Yanlar arasında birleştirilerek görülen el atmanın önlenmesi ve ecrimisil davası sonunda yerel mahkemece, davalı D. yönünden davanın reddine, diğer davalılar yönünden davanın kısmen kabulüne ilişkin olarak verilen karar davacı tarafından yasal süre içerisinde temyiz edilmiş olmakla; dosya incelendi, Tetkik Hakimi raporu okundu, açıklamaları dinlendi, gereği görüşülüp düşünüldü;
Dava ve birleştirilen dava, bağımsız bölüme elatmanın önlenmesi ve ecrimisil isteklerine ilişkin olup; hükmüne uyulan Daire bozma kararında, ""...davacı Banka, dava dilekçesinde ecrimisil olarak 30.000,00.-TL talep etmiş ise de, yargılama aşamasında ecrimisil miktarının 50.714,16.-TL olarak tespiti üzerine HUMK"nun 83 ve takip eden maddeleri, özellikle 87/son maddesi hükmü uyarınca ıslah talebinde bulunarak, ecrimisil miktarını 50.714,16.-TL"na çıkartmıştır. Davacı Banka yasa gereği harçtan muaf olduğu için, ıslah edilen miktara göre harç ikmali yapılması gerekmediği tartışmasızdır. Esasen bu husus Mahkemeninde gerekçesinde benimsenmiştir.

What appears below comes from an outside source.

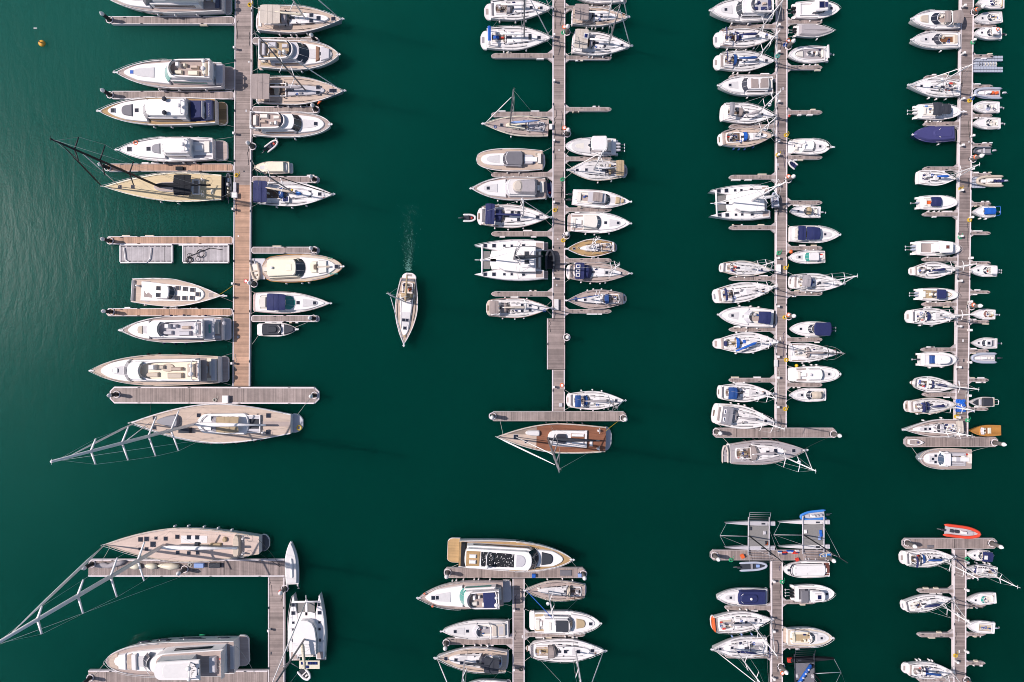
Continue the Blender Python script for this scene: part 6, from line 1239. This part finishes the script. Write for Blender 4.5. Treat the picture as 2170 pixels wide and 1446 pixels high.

Buna rağmen, hüküm fıkrasında anılan bu husus gözardı edilerek, ıslah edilen değere hükümde yer verilmemesinin isabetsiz..."" olduğuna değinildiği, mahkemece bozmaya uyulduktan sonra, davada, ıslahın bir kez mümkün olduğu ve bozmadan sonra ıslah yapılamayacağı gerekçesiyle, ilk bilirkişi raporunda ve bozma ilamında belirtilen ""50.714,16.-TL" değer üzerinden ecrimisile karar verildiği anlaşılmaktadır.
Her ne kadar, mahkemece, davacı yanın, ""66.158,16.-TL" miktar üzerinden ecrimisile hükmedilmesi isteğine yönelik 15.05.2012 havale tarihli dilekçesi, ""2. ıslah istemi ""olarak değerlendirilmişse de, bozma kararından sonra yapılan yargılama sırasında alınan 03.05.2012 havale tarihli bilirkişi raporunda, ""ilk karara esas alınan bilirkişi raporunda, ecrimisil bedelinin 50.714,16.-TL olarak gösterilmesinin maddi hatadan kaynaklandığı, gerçek hesaplanan miktarın 66.158,16.-TL olduğunun"" belirtildiği ve davacı tarafından da, bu değer üzerinden, ecrimisile hükmedilmesinin istenildiği görülmektedir.
O halde, anılan 15.05.2012 havale tarihli dilekçenin, ""maddi hatanın düzeltilmesi istemi "" olarak kabulünün gerekeceği ve ""2. ıslah dilekçesi "" olarak nitelendirilemeyeceği açıktır.
Öte yandan, maddi hataya dayalı bozma kararına uyulması hukuki sonuç doğurmaz ve taraflar yararına usuli kazanılmış hak oluşturmaz.
Hal böyle olunca, ecrimisil isteği yönünden, ""66.158,16.-TL" değer gözetilerek karar verilmesi gerekirken; yanılgılı değerlendirmeyle, yazılı olduğu üzere hüküm kurulmuş olması doğru değildir.
Davacının temyiz itirazları değinilen yönden yerindedir. Kabulüyle, hükmün açıklanan nedenden ötürü (6100 sayılı Yasanın geçici 3.maddesi yollaması ile) 1086 sayılı HUMK."nın 428.maddesi gereğince BOZULMASINA, alınan peşin harcın temyiz edene geri verilmesine, 06.02.2013 tarihinde oybirliğiyle karar verildi.